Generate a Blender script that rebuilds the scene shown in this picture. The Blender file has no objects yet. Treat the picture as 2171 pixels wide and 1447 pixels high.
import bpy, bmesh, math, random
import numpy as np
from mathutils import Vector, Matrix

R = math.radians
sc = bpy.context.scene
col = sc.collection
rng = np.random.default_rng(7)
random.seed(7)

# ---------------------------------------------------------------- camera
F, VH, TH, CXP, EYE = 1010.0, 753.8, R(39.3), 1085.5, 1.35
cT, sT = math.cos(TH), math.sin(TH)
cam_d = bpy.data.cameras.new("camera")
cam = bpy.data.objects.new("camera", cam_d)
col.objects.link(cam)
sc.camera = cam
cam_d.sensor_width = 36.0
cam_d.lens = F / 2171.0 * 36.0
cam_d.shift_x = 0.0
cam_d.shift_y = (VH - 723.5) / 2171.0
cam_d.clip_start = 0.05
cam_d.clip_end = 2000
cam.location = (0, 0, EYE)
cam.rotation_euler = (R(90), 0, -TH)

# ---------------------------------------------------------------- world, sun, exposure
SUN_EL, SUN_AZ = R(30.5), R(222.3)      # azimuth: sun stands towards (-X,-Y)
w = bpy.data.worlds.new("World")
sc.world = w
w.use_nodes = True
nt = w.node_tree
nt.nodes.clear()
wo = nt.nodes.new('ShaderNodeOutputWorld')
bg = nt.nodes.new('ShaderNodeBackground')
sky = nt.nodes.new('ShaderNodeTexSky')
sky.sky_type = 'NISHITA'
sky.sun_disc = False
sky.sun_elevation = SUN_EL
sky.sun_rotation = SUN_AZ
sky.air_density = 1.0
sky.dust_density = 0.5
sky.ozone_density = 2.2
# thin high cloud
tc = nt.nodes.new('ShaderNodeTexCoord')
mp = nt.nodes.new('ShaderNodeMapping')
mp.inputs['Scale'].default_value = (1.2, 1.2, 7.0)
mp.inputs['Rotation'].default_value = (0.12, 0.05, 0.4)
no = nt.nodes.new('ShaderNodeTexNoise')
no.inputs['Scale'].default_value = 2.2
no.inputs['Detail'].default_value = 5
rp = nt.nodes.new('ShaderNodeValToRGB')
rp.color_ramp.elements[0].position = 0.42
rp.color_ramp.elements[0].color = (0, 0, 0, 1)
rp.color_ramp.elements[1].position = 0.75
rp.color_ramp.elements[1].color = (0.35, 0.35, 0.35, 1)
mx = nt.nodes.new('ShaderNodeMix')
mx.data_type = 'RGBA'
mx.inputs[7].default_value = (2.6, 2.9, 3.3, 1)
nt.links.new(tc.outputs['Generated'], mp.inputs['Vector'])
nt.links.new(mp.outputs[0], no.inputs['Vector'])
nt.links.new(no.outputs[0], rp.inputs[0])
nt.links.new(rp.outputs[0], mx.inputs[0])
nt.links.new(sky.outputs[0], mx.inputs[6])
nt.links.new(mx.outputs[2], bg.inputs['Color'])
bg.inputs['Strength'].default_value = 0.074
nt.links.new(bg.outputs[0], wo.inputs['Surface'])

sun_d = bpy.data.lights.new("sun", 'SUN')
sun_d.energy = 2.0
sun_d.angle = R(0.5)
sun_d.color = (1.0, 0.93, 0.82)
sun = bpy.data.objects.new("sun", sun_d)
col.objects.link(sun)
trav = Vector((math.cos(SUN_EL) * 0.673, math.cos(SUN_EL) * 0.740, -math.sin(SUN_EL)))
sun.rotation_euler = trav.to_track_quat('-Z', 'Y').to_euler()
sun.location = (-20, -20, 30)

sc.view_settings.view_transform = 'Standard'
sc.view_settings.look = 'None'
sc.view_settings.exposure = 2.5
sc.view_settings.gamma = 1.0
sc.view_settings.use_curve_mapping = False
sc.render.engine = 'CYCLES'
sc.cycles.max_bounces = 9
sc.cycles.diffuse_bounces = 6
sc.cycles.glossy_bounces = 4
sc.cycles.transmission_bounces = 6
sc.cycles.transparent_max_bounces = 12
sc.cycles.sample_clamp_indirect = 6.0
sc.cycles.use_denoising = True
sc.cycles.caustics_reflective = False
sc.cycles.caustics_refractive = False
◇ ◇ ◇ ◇
PROBLEM REQUIREMENTS – Repeat the data precisely, line by line.

SOLUTION TO THE EXERCISE –
Generate a Blender script that rebuilds the scene shown in this picture. The Blender file has no objects yet. Treat the picture as 2171 pixels wide and 1447 pixels high.
import bpy, bmesh, math, random
import numpy as np
from mathutils import Vector, Matrix

R = math.radians
sc = bpy.context.scene
col = sc.collection
rng = np.random.default_rng(7)
random.seed(7)

# ---------------------------------------------------------------- camera
F, VH, TH, CXP, EYE = 1010.0, 753.8, R(39.3), 1085.5, 1.35
cT, sT = math.cos(TH), math.sin(TH)
cam_d = bpy.data.cameras.new("camera")
cam = bpy.data.objects.new("camera", cam_d)
col.objects.link(cam)
sc.camera = cam
cam_d.sensor_width = 36.0
cam_d.lens = F / 2171.0 * 36.0
cam_d.shift_x = 0.0
cam_d.shift_y = (VH - 723.5) / 2171.0
cam_d.clip_start = 0.05
cam_d.clip_end = 2000
cam.location = (0, 0, EYE)
cam.rotation_euler = (R(90), 0, -TH)

# ---------------------------------------------------------------- world, sun, exposure
SUN_EL, SUN_AZ = R(30.5), R(222.3)      # azimuth: sun stands towards (-X,-Y)
w = bpy.data.worlds.new("World")
sc.world = w
w.use_nodes = True
nt = w.node_tree
nt.nodes.clear()
wo = nt.nodes.new('ShaderNodeOutputWorld')
bg = nt.nodes.new('ShaderNodeBackground')
sky = nt.nodes.new('ShaderNodeTexSky')
sky.sky_type = 'NISHITA'
sky.sun_disc = False
sky.sun_elevation = SUN_EL
sky.sun_rotation = SUN_AZ
sky.air_density = 1.0
sky.dust_density = 0.5
sky.ozone_density = 2.2
# thin high cloud
tc = nt.nodes.new('ShaderNodeTexCoord')
mp = nt.nodes.new('ShaderNodeMapping')
mp.inputs['Scale'].default_value = (1.2, 1.2, 7.0)
mp.inputs['Rotation'].default_value = (0.12, 0.05, 0.4)
no = nt.nodes.new('ShaderNodeTexNoise')
no.inputs['Scale'].default_value = 2.2
no.inputs['Detail'].default_value = 5
rp = nt.nodes.new('ShaderNodeValToRGB')
rp.color_ramp.elements[0].position = 0.42
rp.color_ramp.elements[0].color = (0, 0, 0, 1)
rp.color_ramp.elements[1].position = 0.75
rp.color_ramp.elements[1].color = (0.35, 0.35, 0.35, 1)
mx = nt.nodes.new('ShaderNodeMix')
mx.data_type = 'RGBA'
mx.inputs[7].default_value = (2.6, 2.9, 3.3, 1)
nt.links.new(tc.outputs['Generated'], mp.inputs['Vector'])
nt.links.new(mp.outputs[0], no.inputs['Vector'])
nt.links.new(no.outputs[0], rp.inputs[0])
nt.links.new(rp.outputs[0], mx.inputs[0])
nt.links.new(sky.outputs[0], mx.inputs[6])
nt.links.new(mx.outputs[2], bg.inputs['Color'])
bg.inputs['Strength'].default_value = 0.074
nt.links.new(bg.outputs[0], wo.inputs['Surface'])

sun_d = bpy.data.lights.new("sun", 'SUN')
sun_d.energy = 2.0
sun_d.angle = R(0.5)
sun_d.color = (1.0, 0.93, 0.82)
sun = bpy.data.objects.new("sun", sun_d)
col.objects.link(sun)
trav = Vector((math.cos(SUN_EL) * 0.673, math.cos(SUN_EL) * 0.740, -math.sin(SUN_EL)))
sun.rotation_euler = trav.to_track_quat('-Z', 'Y').to_euler()
sun.location = (-20, -20, 30)

sc.view_settings.view_transform = 'Standard'
sc.view_settings.look = 'None'
sc.view_settings.exposure = 2.5
sc.view_settings.gamma = 1.0
sc.view_settings.use_curve_mapping = False
sc.render.engine = 'CYCLES'
sc.cycles.max_bounces = 9
sc.cycles.diffuse_bounces = 6
sc.cycles.glossy_bounces = 4
sc.cycles.transmission_bounces = 6
sc.cycles.transparent_max_bounces = 12
sc.cycles.sample_clamp_indirect = 6.0
sc.cycles.use_denoising = True
sc.cycles.caustics_reflective = False
sc.cycles.caustics_refractive = False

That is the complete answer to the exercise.